Dr. Sandy said she believes Moses is the first Keene State Eder recipient published before beginning their Eder – or senior – year. “He will be a great mentor for our writing students who may feel that publication is out of their reach.”

This summer Moses is interning at the Keene Housing Authority, in charge of running the youth gardening program. “I’m planting a garden with groups of kids who live in Keene Housing properties and doing crafts with them while we take care of the garden together,” Moses said.

“When I first started at Keene State, I was a double major, in theatre and creative writing. I began working at MoCo Arts, a local children’s theater, and quickly realized that my passion was for teaching young people.”

Being surrounded by books growing up fueled a love for reading and writing.

“I read anything I can get my hands on, which I think is incredibly important as a writer,” he said. “Looking back, though, Douglas Adams’ The Hitchhiker’s Guide to the Galaxy influenced my writing style. I tend to write with dry humor from books like that. I’ve been reading work by Michael Chabon, Graham Greene, and Cormac McCarthy; I particularly loved No Country for Old Men, and The Yiddish Policemen’s Union. I like Chabon’s idea that genre fiction can have literary merit. I’m drawn to reading and writing work driven by plot, which is how I hope to make my mark as a writer.”

His great-grandfather, Steve Fisher, was nominated for an Oscar for one of his screenplays, and his parents Damien and Simcha Fisher write and edit for a living.

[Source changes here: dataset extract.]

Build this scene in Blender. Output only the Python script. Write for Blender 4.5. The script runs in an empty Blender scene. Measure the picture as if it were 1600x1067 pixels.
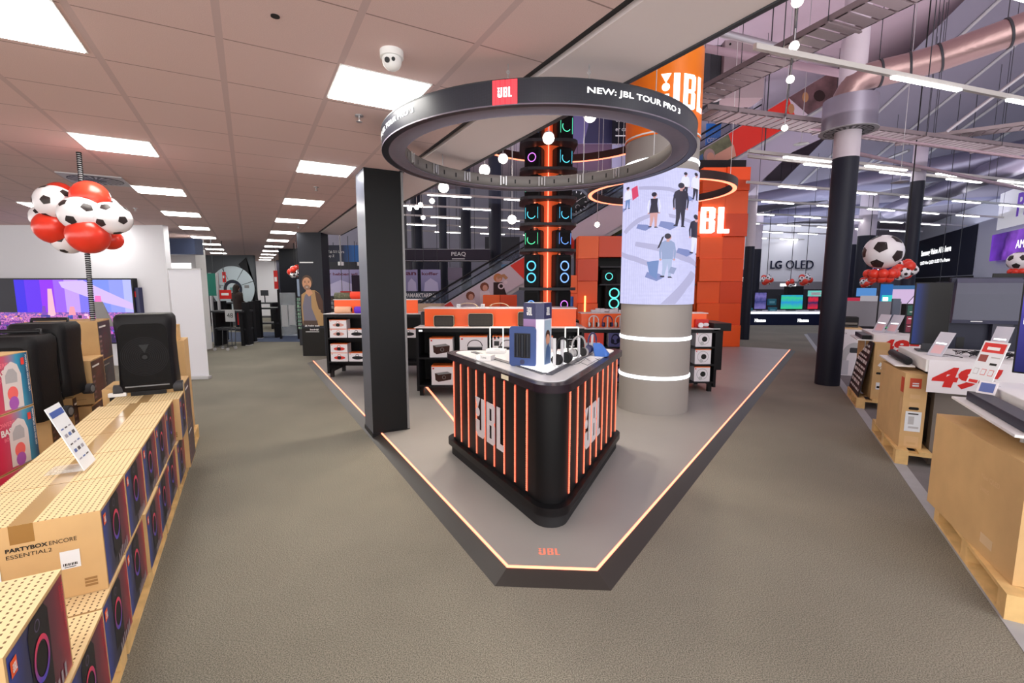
import bpy, bmesh, math, random
from mathutils import Vector, Matrix
random.seed(7)
C = bpy.context.scene.collection
# ---------------------------------------------------------------- camera
F = 725.0; CX, CY = 800.0, 533.5; H = 1.75
TH = math.atan(88.5 / F)
cam_d = bpy.data.cameras.new('camera'); cam_d.sensor_width = 36; cam_d.lens = F / 1600 * 36
cam_d.clip_start = .05; cam_d.clip_end = 200
cam = bpy.data.objects.new('camera', cam_d); C.objects.link(cam)
cam.location = (0, 0, H); cam.rotation_euler = (math.pi / 2 - TH, 0, 0)
bpy.context.scene.camera = cam
# ---------------------------------------------------------------- world, exposure
w = bpy.data.worlds.new('world'); bpy.context.scene.world = w; w.use_nodes = True
w.node_tree.nodes['Background'].inputs[0].default_value = (1, .975, .95, 1)
w.node_tree.nodes['Background'].inputs[1].default_value = 3.6
vs = bpy.context.scene.view_settings
vs.view_transform = 'Standard'; vs.look = 'None'; vs.gamma = 1; vs.exposure = 0.08; vs.use_curve_mapping = False
def area(name, loc, size, power, color=(1, 1, 1), rot=(0, 0, 0), sy=None):
    d = bpy.data.lights.new(name, 'AREA'); d.energy = power; d.color = color
    d.shape = 'RECTANGLE'; d.size = size; d.size_y = sy or size
    o = bpy.data.objects.new(name, d); C.objects.link(o); o.location = loc; o.rotation_euler = rot
    return o
for i, (ax, ay, sx_, sy_, pw) in enumerate(((6, 4, 6, 4, 75), (8, 10, 9, 6, 140), (6, 18, 14, 7, 330), (1, 15, 7, 7, 260), (16, 22, 10, 8, 240))):
    area('ceiling_fill', (ax, ay, 4.5), sx_, pw, (1, .86, .93) if i < 2 else (.84, .86, 1), (math.pi, 0, 0), sy_)  # added upward area lights brightening the high ceiling, no fittings behind them
area('back_wall_fill', (15.5, 24.6, 5.2), 7, 90, (.9, .92, 1), (math.radians(80), 0, 0), .5)  # added area light to brighten the white back wall, no lamp there
# ---------------------------------------------------------------- geometry of the place
aL = math.radians(29.43); aR = math.radians(28.89)
def LW(s, n, z=0): return Vector((-math.sin(aL) * s + math.cos(aL) * n, math.cos(aL) * s + math.sin(aL) * n, z))
def RW(s, m, z=0): return Vector((math.sin(aR) * s + math.cos(aR) * m, math.cos(aR) * s - math.sin(aR) * m, z))
def ray(px, py):
    x = (px - CX) / F; y = -(py - CY) / F
    return Vector((x, math.cos(TH) + y * math.sin(TH), -math.sin(TH) + y * math.cos(TH)))
def P(px, py, z=0):
    r = ray(px, py); return Vector((0, 0, H)) + r * ((z - H) / r.z)
def D(px, py, Y):
    r = ray(px, py); return Vector((0, 0, H)) + r * (Y / r.y)
# ---------------------------------------------------------------- materials
_M = {}
def mat(name, col=(.5, .5, .5), rough=.6, metal=0, emit=0, ecol=None, alpha=1, trans=0, bump=0, bscale=200, vary=0, vscale=8):
    if name in _M: return _M[name]
    m = bpy.data.materials.new(name); m.use_nodes = True; nt = m.node_tree; b = nt.nodes['Principled BSDF']
    b.inputs['Base Color'].default_value = (*col, 1); b.inputs['Roughness'].default_value = rough
    b.inputs['Metallic'].default_value = metal
    if max(col) < .06 and not metal: b.inputs['Specular IOR Level'].default_value = .22
    if emit:
        b.inputs['Emission Color'].default_value = (*(ecol or col), 1); b.inputs['Emission Strength'].default_value = emit
    if alpha < 1: b.inputs['Alpha'].default_value = alpha
    if trans: b.inputs['Transmission Weight'].default_value = trans
    tc = None
    if bump or vary: tc = nt.nodes.new('ShaderNodeTexCoord')
    if vary:
        n = nt.nodes.new('ShaderNodeTexNoise'); n.inputs['Scale'].default_value = vscale; n.inputs['Detail'].default_value = 5
        r = nt.nodes.new('ShaderNodeValToRGB')
        r.color_ramp.elements[0].position = .3; r.color_ramp.elements[1].position = .7
        r.color_ramp.elements[0].color = (*[c * (1 - vary) for c in col], 1); r.color_ramp.elements[1].color = (*[min(1, c * (1 + vary)) for c in col], 1)
        nt.links.new(tc.outputs['Object'], n.inputs['Vector']); nt.links.new(n.outputs['Fac'], r.inputs['Fac'])
        nt.links.new(r.outputs['Color'], b.inputs['Base Color'])
    if bump:
        n = nt.nodes.new('ShaderNodeTexNoise'); n.inputs['Scale'].default_value = bscale
        bp = nt.nodes.new('ShaderNodeBump'); bp.inputs['Strength'].default_value = bump; bp.inputs['Distance'].default_value = .01
        nt.links.new(tc.outputs['Object'], n.inputs['Vector']); nt.links.new(n.outputs['Fac'], bp.inputs['Height'])
        nt.links.new(bp.outputs['Normal'], b.inputs['Normal'])
    _M[name] = m; return m
def S(r, g, b):      # photo sRGB (0-255) -> linear
    return tuple(((c / 255 + .055) / 1.055) ** 2.4 if c > 10 else c / 255 / 12.92 for c in (r, g, b))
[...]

“To be honest,” he said. “I didn’t start writing much until a couple of years ago. I had writer’s block for the longest time because I was holding myself to a very high standard. I couldn’t get the first draft down on paper. My classes with Dr. Brinda Charry solved that issue: I had to write for a grade, so I wrote quickly and badly. But writing badly is an important first step I needed to take to begin writing well.”

“My biggest discovery at Keene State is that it’s entirely possible to have a career as a writer. It is difficult but possible. I am grateful to Dr. Charry and Dr. Sandy for introducing me to different authors and pathways to becoming a writer and showing me how to begin developing my career even while I am still in college.

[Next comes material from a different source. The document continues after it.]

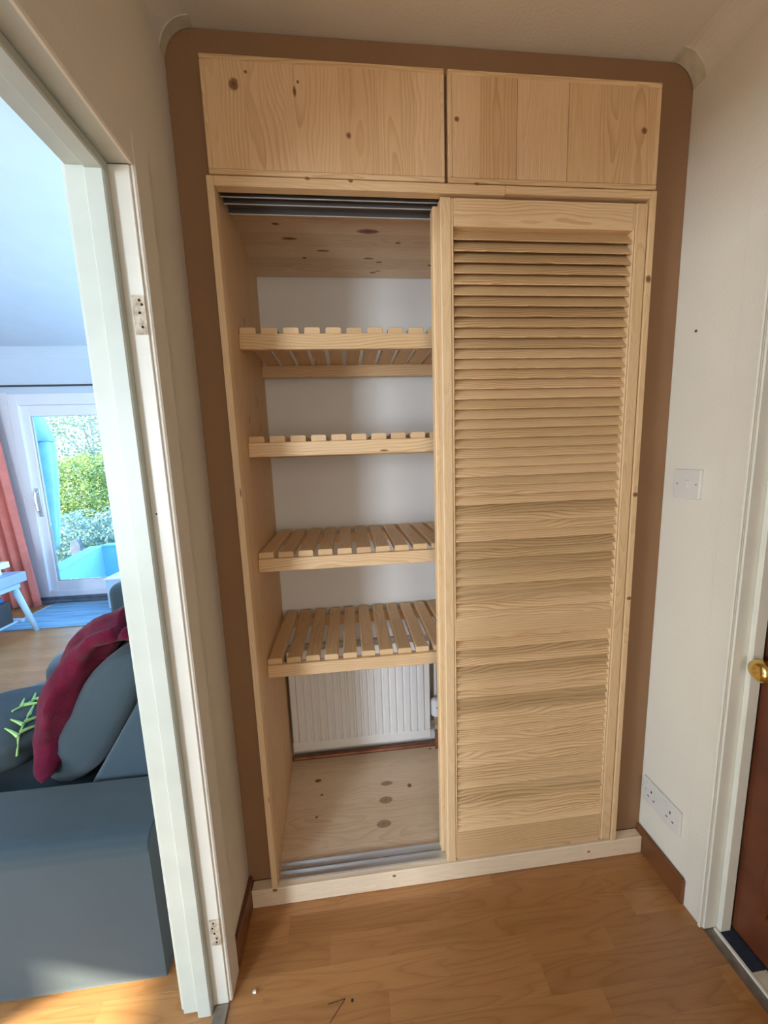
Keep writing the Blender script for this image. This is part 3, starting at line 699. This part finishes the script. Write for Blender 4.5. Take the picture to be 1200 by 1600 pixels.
# ------------------------------------------------------------------ fittings on the cream wall
def fitting(name, y0, y1, z0, z1, label, cat):
    o = empty(name, (W, (y0+y1)/2, z0), label, cat)
    obj('plate', box(W-0.0085, W, y0, y1, z0, z1, 0.0028, 2), M['plastic'], o)
    return o
def disc(name, y, z, r, m, parent, h=0.0006):
    return obj(name, lathe([(r, 0.0004), (r*0.92, -h)], (W-0.0086, y, z), 'x', 12), m, parent)
ls = fitting('light_switch', -0.1240, -0.0410, 1.2497, 1.3330, 'white square single light switch on the cream wall', 'switch')
obj('rocker', box(W-0.0115, W-0.0086, -0.0885, -0.0765, 1.2800, 1.3030, 0.0010), M['plastic'], ls)
for yy in (-0.0535, -0.1125): disc('screw', yy, 1.2912, 0.0030, M['grey'], ls)
sk = fitting('power_socket', -0.1570, -0.0130, 0.2035, 0.2890, 'white double power socket low on the cream wall above the dark skirting', 'socket')
for yc in (-0.049, -0.121):
    obj('switch', box(W-0.0110, W-0.0086, yc-0.005+0.018, yc+0.005+0.018, 0.262, 0.279, 0.0008), M['plastic'], sk)
    obj('earth_slot', box(W-0.0090, W-0.0084, yc-0.0020, yc+0.0020, 0.2515, 0.2600), M['black'], sk)
    for dy in (-0.0110, 0.0110):
        obj('pin_slot', box(W-0.0090, W-0.0084, yc+dy-0.0032, yc+dy+0.0032, 0.2300, 0.2338), M['black'], sk)
disc('screw', -0.085+0.060, 0.2462, 0.0026, M['grey'], sk)
o = obj('nail', lathe([(0.0032, 0.0), (0.0036, -0.0020), (0.0020, -0.0028)], (W, -0.0670, 1.7090), 'x', 10), M['pole'])
tag(o, 'small dark nail head in the cream wall above the light switch', 'nail')
b = bmesh.new(); bmesh.ops.create_icosphere(b, subdivisions=2, radius=0.0055)
for v in b.verts: v.co = Vector((v.co.x*1.3, v.co.y*0.8, v.co.z*0.6))*(0.8+0.5*mnoise.noise(v.co*300)) + Vector((0.0600, -0.2230, 0.0034))
o = obj('plaster_crumb', b, M['radw'], smooth=False); tag(o, 'small white plaster crumb on the laminate floor by the doorway', 'crumb')

# ------------------------------------------------------------------ sofa and what lies on it
so = empty('sofa', (-0.72, 0.75, 0), 'dark blue-grey fabric sofa standing just inside the living room', 'sofa')
obj('arm', prism([(-0.165, 0.004), (-0.167, 0.02), (-0.167, 0.405), (-0.163, 0.428), (-0.150, 0.447), (-0.128, 0.456), (-0.02, 0.459), (0.028, 0.455), (0.042, 0.442), (0.045, 0.42), (0.045, 0.004)], 'x', -1.36, -0.187, 0.005, 2), M['sofa'], so)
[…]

“I get a lot of satisfaction from writing. … I also find that writing is a humbling process: as I said before you have to write a bad draft before you can write something worthwhile. That idea helps me overcome my ego in a lot of ways. It’s very humbling to have to suck at something over and over again.”

Doris L. and Donald Eder endow the scholarship to provide financial assistance and recognition to English or writing majors who have organized their studies around a passion for writing. Doris was the dean of program development and graduate studies at Keene State; Don was a high school and community college teacher.

Moses called the honor inspiring.

“The scholarship means more time to focus on my schoolwork and writing. It also means recognition for something I’ve been working on for years, which is extremely gratifying. When I found out I felt spurred on with my writing. Writing tends to be a lonely task, and to get recognition for it feels extremely validating. It doesn’t feel quite real still.”

Meanwhile, he’s working on a Middle-Grade novel. It’s far from complete, but for Moses, it’s the perfect summer indulgence.